Pérez de Tolosa, Juan (?–1548)
Pérez de Tolosa, Juan (?–1548)
Juan Pérez de Tolosa (d. 1548), governor and captain-general of the province of Venezuela (1546–1548). Pérez de Tolosa was the first governor of the province of Venezuela after the termination of the administration of the Welsers, a group of Germans who were granted permission to settle and exploit the province of Venezuela. Their abuses of native peoples eventually resulted in a rescinding of the original grant and a trial. Pérez de Tolosa was the judge for this trial as well as that of Juan de Carvajal, a Spanish conquistador and colonizer of the Venezuelan interior, who ran afoul of Spanish authorities. He set up his government in the city of El Tocuyo and carried out diverse expeditions to the Andes, placing his brother, Alonso Pérez de Tolosa, and Diego de Losada in charge of them.
During Juan Pérez de Tolosa's rule, the system of the encomienda was initiated in Venezuela and the first looms were installed in El Tocuyo. At the end of his two-year mandate, the king extended it indefinitely. However, Pérez de Tolosa died shortly thereafter. His experience as an administrator in Venezuela is recorded in his book Relación de las tierras y provincias de la gobernación de Venezuela, año 1546.

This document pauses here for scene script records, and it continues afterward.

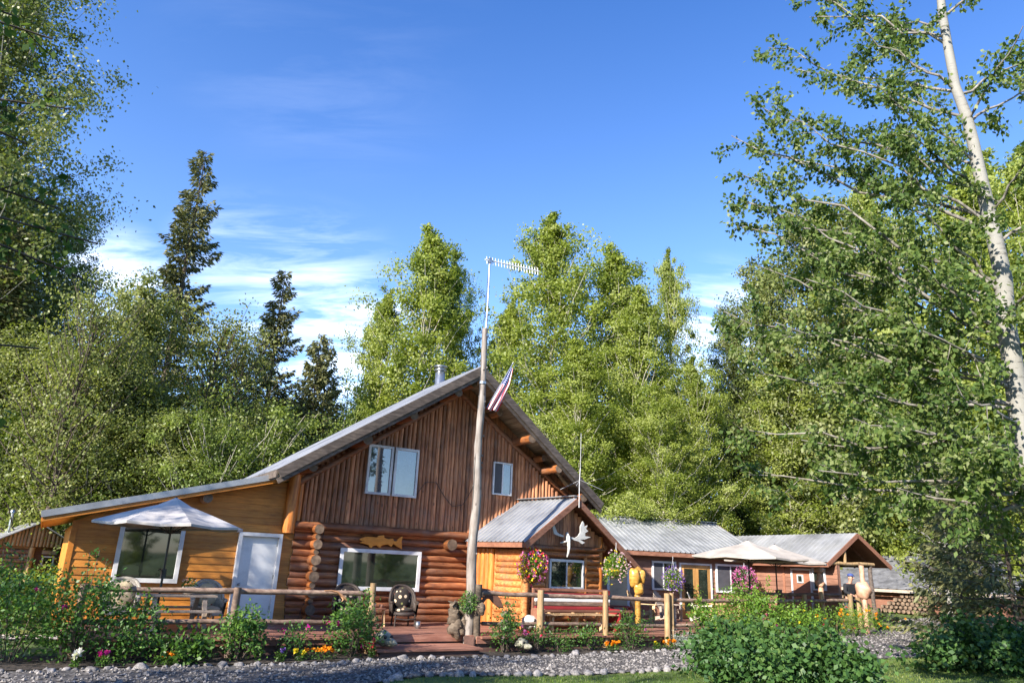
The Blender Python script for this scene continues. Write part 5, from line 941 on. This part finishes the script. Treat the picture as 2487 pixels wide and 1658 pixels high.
for a in [(ol,HO2,2.3,280,790,31,1.9,'olive birch left of the leaning one'),(ol,HO2,2.3,425,960,30,2.1,'lower olive birch before the tallest spruce'),(sp,HSp,2.7,215,660,30,2.2,'thin birch at the sky gap beside the big left tree'),(sp,HSp,2.7,575,770,37,1.7,'sparse birch left of the narrow dark spruce'),
          (al,HAl,3.0,505,1010,29,2.4,'alder bush low behind the wing roof'),(ol,HO2,2.3,395,900,31,2.1,'slender olive birch behind the left end of the wing roof'),(al,HAl,3.0,300,1060,31,2.2,'low alder left of the wing roof'),(ol,HO2,2.3,235,900,34,2.2,'tall olive birch left of the wing'),(al,HAl,3.0,150,1080,34,2.6,'low alder above the garden hut'),(ol,HO2,2.3,110,760,36,2.8,'olive birch behind the garden hut'),(al,HAl,3.0,20,1000,34,3.0,'alder at the left edge behind the hut'),
          (al,HAl,3.0,690,1060,35,2.0,'alder below the young spruces'),(al,HAl,3.0,790,1020,36,2.2,'low alder near the roof rake'),(sp,HSp,2.7,180,800,32,2.2,'thin tree with pale trunk above the alders'),(ol,HO2,2.3,610,930,34,1.3,'olive tree before the narrow dark spruce'),(birC,HC,3.7,340,900,33,1.9,'young birch with bright leaves behind the wing roof'),(birC,HC,3.7,550,1000,33,1.8,'young birch with bright leaves above the wing roof'),(birC,HC,3.7,60,850,38,2.4,'pale birch left of the garden hut chimney')]: place(a[0],a[1],a[2],a[3],a[4],a[5],a[6],a[7])
# the far wood closing the view low down
for i, xW in enumerate(range(-60, 2500, 95)):
    pr_, hh, rr = [(popA,HA,3.7),(s2,HY2,2.5),(al,HAl,3.0),(ol,HO2,2.3)][i % 4]
    place(pr_, hh, rr, xW, 905+random.uniform(-30,60)-(60 if xW > 1650 else 0), random.uniform(47,56), random.uniform(3.4,4.4), 'tree of the dim wood standing far behind the buildings', 'trees of the far wood')
# dark spruce low at the right and small white-trunked aspen before it
loc, H = top(2270, 1010, 24); rs = spruce(loc, H, 3.2, 'dark wide spruce at the right above the currant shrub', irr=.3, step=.24, dens=1.3, sz=.22, zb=.04); 
loc, H = top(2175, 1130, 27); spruce(loc, H, 1.5, 'small spruce partly covering the woodshed', 'lf_spruce2', irr=.3, step=.24, sz=.2, zb=.04)
p = far(1600/3.843+1900, 1250+960/3.843, 33); broadleaf((p[0], p[1], gz(p[0],p[1])), 9, 1.8, 'white-trunked aspen in front of the woodshed', 'lf_poplar2', 'bark_white', prof=oval, nleaf=9000, nb=60, sz=.12, zb=.2, elev=(20,55), r0=.15, nm='aspen_tree')
# big birch at the left
loc, H = top(85, -120, 41); HLB = H; lb = broadleaf(loc, H, 6.0, 'huge dense birch filling the left edge of the picture', 'lf_birch', 'bark_white', prof=lambda t: .55+.45*sin(pi*min(1, t*1.1+.1))**.7, nleaf=100000, nb=230, sz=.17, zb=.10, elev=(8,50), cl=.55, nm='birch_tree', r0=.2, droop=.6)
loc, H = top(-70, -100, 43); broadleaf(loc, H, 5.0, 'dark birch trunk and crown cut by the left edge', 'lf_birch', 'bark_white', prof=oval, nleaf=42000, nb=120, sz=.17, zb=.08, elev=(8,50), cl=.44, nm='birch_tree', droop=.6)
place(lb, HLB, 6.0, 175, 470, 46, 3.9, 'smaller dense birch right below the huge left birch'); place(lb, HLB, 6.0, 20, 420, 45, 5.0, 'dense dark birch behind the left edge boughs'); place(s1, HS, 2.3, 40, 520, 38, 3.0, 'dark spruce standing inside the left birches')
# explicit trees: trunk and limbs aimed at points they reach in the photograph
def limb_tree(nm, label, base, trunk, limbs, leaf, bark, sz, ltw=1.0, per=11, sub=.34, group=None, asp=.72, droop=.7):
    o = thing(nm, base, 0, label, 'tree', group); B = np.array(base); mb = MB(); mb.tube([np.array(p)-B for p, r in trunk], [r for p, r in trunk], 12, .5, 0, None, True, .03); mb.build('trunk', bark, o); lv = LV(); bm = MB()
    T = [np.array(p)-B for p, r in trunk]; TZ = [p[2] for p in T]
    for zs, tip, r in limbs:
        s0 = np.array([np.interp(zs, TZ, [p[k] for p in T]) for k in range(3)]); tip = np.array(tip)-B; L_ = np.linalg.norm(tip-s0); q = tube_pts(s0, tip, 8, .018, .03 if tip[2] < s0[2]+.3*L_ else -.01); bm.tube(q, [r*(1-.85*j/7)+.003 for j in range(8)], 6, .5)
        d = unit(tip-s0); nsub = int(L_/sub)
        for i in range(nsub):
            s = .12+.86*(i+.5)/nsub; x = s*7; j = min(6, int(x)); c0 = q[j]+(q[j+1]-q[j])*(x-j); dd = unit(d*.7+unit(RNG.normal(size=3))*.9+np.array([0,0,.15])); Ls = ltw*RNG.uniform(.45,1.15)*(1.15-.6*s); q2 = [c0, c0+dd*Ls*.5+[0,0,-.03], c0+dd*Ls+[0,0,-.10*Ls]]; bm.tube(q2, [r*.30*(1-s*.6)+.004,.005,.003], 3, .5)
            k = int(per*Ls*3.2); t = RNG.random(k)**.75; c = np.where(t[:,None] < .5, q2[0]+(q2[1]-q2[0])*(t[:,None]*2), q2[1]+(q2[2]-q2[1])*(t[:,None]*2-1))+RNG.normal(size=(k,3))*.075*Ls**.5; lv.add(c, RNG.normal(size=(k,3))*.7+dd*.5+[0,0,-droop], sz*RNG.uniform(.7,1.25,k), sz*asp*RNG.uniform(.85,1.1,k), np.clip(.15+.5*RNG.random()+RNG.normal(size=k)*.2, 0, 1))
            if RNG.random() < .6:
                for _ in range(2):
                    e = q2[1]+unit(RNG.normal(size=3)+dd)*Ls*.55; bm.tube([q2[1], e], [.004,.002], 3, .5); k = int(per*Ls*1.3); t = RNG.random(k); lv.add(q2[1]+(e-q2[1])*t[:,None]+RNG.normal(size=(k,3))*.05, RNG.normal(size=(k,3))*.7+[0,0,-droop], sz*RNG.uniform(.7,1.25,k), sz*asp)
    bm.build('limbs', 'limb_bark' if bark == 'bark_white' else bark, o); lv.build('crown', leaf, o, .3); return o
f = lambda xW, yW, d: far(xW/.9457, yW/.9457, d)
bx, by = 8.25, 11.3; g = gz(bx, by)
trunk = [((bx,by,g-.2),.22),((bx,by,2.5),.19)]+[(f(x+RNG.normal()*3, y, 14), r) for x, y, r in [(2352,1000,.165),(2340,925,.158),(2330,850,.15),(2312,740,.14),(2302,640,.135),(2286,560,.125),(2268,480,.117),(2250,400,.108),(2236,330,.10),(2216,265,.092),(2196,200,.085),(2182,110,.08),(2165,30,.077),(2150,-80,.06),(2140,-300,.03)]]
limbs = []
for x, y, d, z in [(1820,-20,13.5,11.8),(1860,40,14.5,11.3),(1765,110,13.5,10.6),(1830,160,15,10.8),(1730,235,13.5,10.0),(1790,250,12.5,9.8),(1680,312,13.8,9.0),(1740,350,14.8,9.2),(1690,395,13.2,8.6),(1695,455,13.6,8.0),(1760,470,12.6,8.2),(1705,520,13.5,7.6),(1790,560,14.5,7.8),(1740,610,13,7.0),(1850,640,12.3,7.2),(1640,705,13.2,6.5),(1780,740,12.5,6.4),(1880,760,14.3,6.6),(1700,850,12.8,5.6),(1860,880,12.2,5.9),(1700,985,12.6,5.0),(1840,1010,13.6,5.2),(1960,960,12,5.4),(1720,1090,12.8,4.4),(1880,1080,12.2,4.5),(2010,1060,13.4,4.8),(2060,1120,12.4,4.2),
          (1900,-60,14.5,12.6),(2010,-80,13.6,13.2),(1960,60,13,12.0),(2060,60,15,12.4),(2000,180,12.6,11.2),(2300,-60,14,12.6),(2350,60,13,11.6),(2400,180,14.6,10.8),(2390,330,13.2,9.6),(2420,480,14.5,8.6),(2400,620,13,7.6),(2400,120,15.5,11),(2450,760,14,6.6),(2080,300,12.8,9.4),(2050,450,12.5,8.4),(2090,600,12.4,7.2),(2000,820,13,6.0),(2120,760,12.2,6.2),(2200,900,12,5.4),(2230,1040,12.3,4.6),(2330,1100,12.5,4.0),(1930,330,15.2,9.6),(1900,560,15,7.9)]:
    tp = f(x, y, d); hd = hypot(tp[0]-bx, tp[1]-by); limbs.append((max(2.2, tp[2]-g-hd*(.05+.62*ss(4.6,8.5,tp[2]))), tp, .034 if z < 9.5 else .026))
limb_tree('cottonwood_tree', 'near cottonwood with smooth white trunk at the right edge', (bx, by, g), trunk, limbs, 'lf_near2', 'bark_white', .094, 1.1, 27)
# tree just outside the left edge whose boughs hang into view
bx, by = -7.4, 2.6
trunk = [((bx,by,-.2),.17),((bx+.1,by,3),.15),((bx,by+.1,6),.12),((bx,by,9.5),.06)]
limbs = [(z, f(x, y, d), .028) for x, y, d, z in [(120,90,7,6.6),(40,40,6.4,6.9),(160,250,7.4,5.6),(60,330,6.2,5.2),(225,560,7.4,4.6),(140,480,6.8,5.0),(40,620,6.2,4.2),(190,640,7.2,4.0),(90,800,6.6,3.4),(20,980,6.4,2.8),(-60,200,6.2,6),(-60,500,6,4.8)]]
limb_tree('poplar_tree', 'near poplar boughs with large dark leaves at the left edge', (bx, by, 0), trunk, limbs, 'lf_near', 'bark_dark', .085, .62, 9, .30)
# trees of the same clearing, left of and behind the camera; they shade the drive and the front lawn
for i, (x, y, h, r, pr_, hh, rr) in enumerate([(-15.3,6.9,9.9,1.9,al,HAl,3.0),(-11.0,2.8,8.8,3.0,al,HAl,3.0),(-8.6,-1.2,11.0,2.8,popA,HA,4.1),(-5.6,-5.2,13.5,3.0,popB,HB,5.0),(-2.2,-9.6,15.5,3.2,popA,HA,4.1),(2.0,-13.5,17,3.2,popB,HB,5.0),(-12.5,-3,12,3.0,popA,HA,4.1)]):
    c = copy_tree(pr_, None, (x, y, gz(x,y)-.05), random.uniform(0,6)); c.scale = (r/rr, r/rr, h/hh); c['label'] = 'tree of the clearing edge near the viewpoint, outside the picture'; c['group'] = 'trees around the viewpoint'
for i in range(14):
    a = radians(-150+13*i); d = 26+6*(i % 3); c = copy_tree([popA, al, popB][i % 3], None, (d*cos(a)+2, d*sin(a)-4, 0), i, 'tree of the clearing edge near the viewpoint, outside the picture'); q = .34 if i % 3 != 1 else .8; c.scale = (q, q, q); c['group'] = 'trees around the viewpoint'

# ================================================================ THE MAN
p = far(2062, 1440, 28.9); MN = thing('person', (p[0], p[1], .56), HY+radians(-8), 'man in black jacket and blue cap leaning on the rail posts', 'person')
def skin(name, pts, edges, rad, m, parent, root=0, sub=2):
    me = bpy.data.meshes.new(name); me.from_pydata(pts, edges, []); o = link(name, me, [m], parent); sk = o.modifiers.new('skin', 'SKIN'); me_ = o.data
    if not me_.skin_vertices: bpy.context.view_layer.objects.active = o
    for i, r in enumerate(rad): me_.skin_vertices[0].data[i].radius = (r, r) if not hasattr(r, '__len__') else r
    me_.skin_vertices[0].data[root].use_root = True; s = o.modifiers.new('sub', 'SUBSURF'); s.levels = sub; s.render_levels = sub; return o
P_ = [(0,0,.93),(0,-.02,1.15),(0,-.05,1.36),(0,-.08,1.46),(0,-.11,1.53),(0,-.13,1.64),(0,-.13,1.72)]; r_ = [(.16,.12),(.15,.11),(.17,.11),(.06,.06),(.06,.06),(.085,.10),(.06,.07)]; E_ = [(i,i+1) for i in range(6)]
def chain(a, pts, rs):
    for q, r in zip(pts, rs): P_.append(q); r_.append(r); E_.append((a, len(P_)-1)); a = len(P_)-1
    return a
for s in (-1,1):
    hnd = chain(2, [(s*.19,-.06,1.39),(s*.30,-.12,1.17),(s*.27,-.34,1.08),(s*.24,-.42,1.06),(s*.235,-.47,1.05)], [.065,.05,.04,.03,.035])
    for k, (dx, dz) in enumerate([(-.03,-.01),(-.01,0),(.01,0),(.03,-.01)]): chain(hnd, [(s*.235+dx,-.52,1.04+dz),(s*.235+dx*1.1,-.545+.01*k,1.005+dz)], [.011,.009])
    chain(hnd, [(s*.235-s*.045,-.50,1.04)], [.012])
    chain(0, [(s*.10,0,.88),(s*.12,-.02,.48),(s*.13,.02,.10),(s*.135,-.14,.04)], [.095,.062,.045,.04])
skin('body', P_, E_, r_, 'skin', MN)
JP = [(0,0,.86),(0,-.02,1.12),(0,-.05,1.34),(0,-.075,1.43)]; JR = [(.185,.145),(.18,.14),(.20,.14),(.085,.08)]; JE = [(0,1),(1,2),(2,3)]
for s in (-1,1): b = len(JP); JP += [(s*.20,-.06,1.385),(s*.31,-.12,1.17),(s*.275,-.33,1.085)]; JR += [.085,.068,.052]; JE += [(2,b),(b,b+1),(b+1,b+2)]
skin('jacket', JP, JE, JR, 'jacket', MN)
TP = [(0,0,.92)]; TR = [(.175,.14)]; TE = []
for s in (-1,1): b = len(TP); TP += [(s*.10,0,.84),(s*.12,-.02,.48),(s*.13,.02,.08)]; TR += [.115,.085,.07]; TE += [(0,b),(b,b+1),(b+1,b+2)]
skin('trousers', TP, TE, TR, 'jeans', MN)
mb = MB(); mb.blob((0,-.125,1.725), (.098,.115,.065), 14, 8, 0); mb.blob((0,-.235,1.70), (.07,.075,.012), 12, 6, 0); mb.build('cap', 'cap', MN)
mb = MB(); mb.blob((0,-.245,1.635), (.013,.02,.022), 8, 6, 0)
for s in (-1,1): mb.blob((s*.095,-.125,1.64), (.012,.02,.03), 8, 6, 0)
mb.build('nose_and_ears', 'skin', MN); mb = MB()
for s in (-1,1): mb.blob((s*.032,-.222,1.66), (.012,.008,.008), 8, 6, 0)
mb.blob((0,-.225,1.592), (.025,.008,.006), 8, 6, 0); mb.build('eyes_and_mouth', 'jacket', MN)

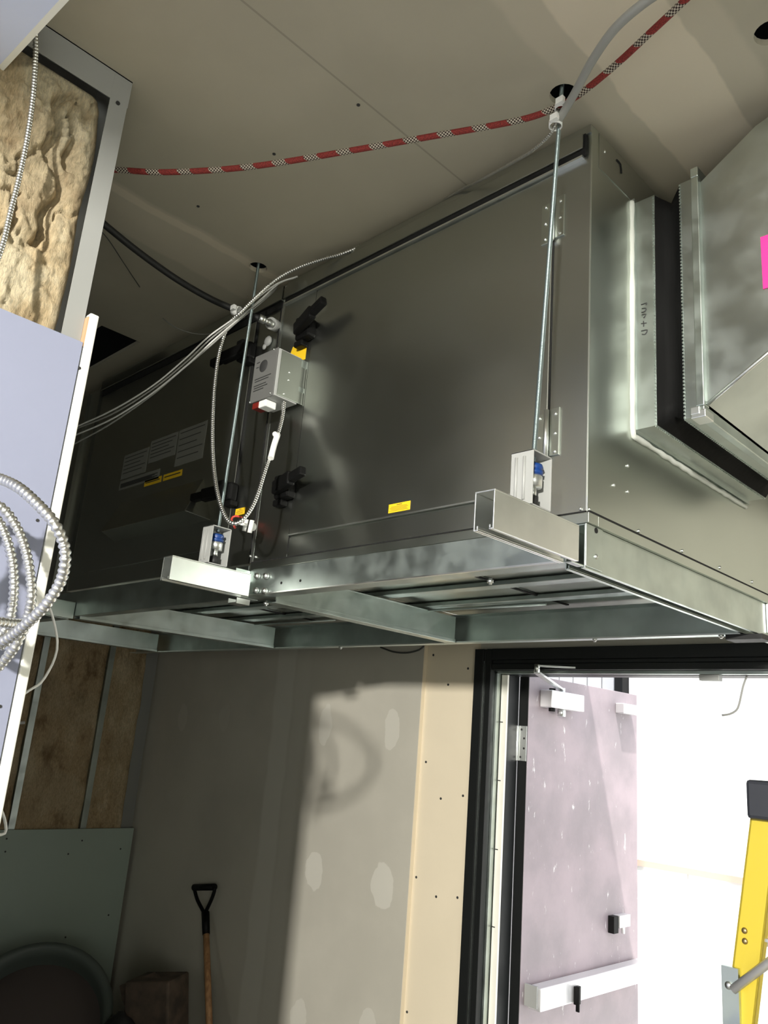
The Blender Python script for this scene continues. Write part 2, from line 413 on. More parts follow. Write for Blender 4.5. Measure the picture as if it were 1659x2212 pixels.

See alsoVenezuela: The Colonial Era .
BIBLIOGRAPHY
Letizia Vaccari, Juicios de residencia en la provincia de Venezuela: Juan Pérez de Tolosa y Juan de Villegas (1983), and José De Oviedo y Baños, The Conquest and Settlement of Venezuela, translated by Jeanette Johnson Varner.
Additional Bibliography
Cunill, Pedro, and Pedro Grases. Los tres primeros siglos de Venezuela, 1498–1810. Caracas: Fundación Eugenio Mendoza, 1991.
Gerendas Kiss, Alejandro. Historia de Venezuela: Narrada año por año: 1410–1640. Caracas: Edimax, 2005.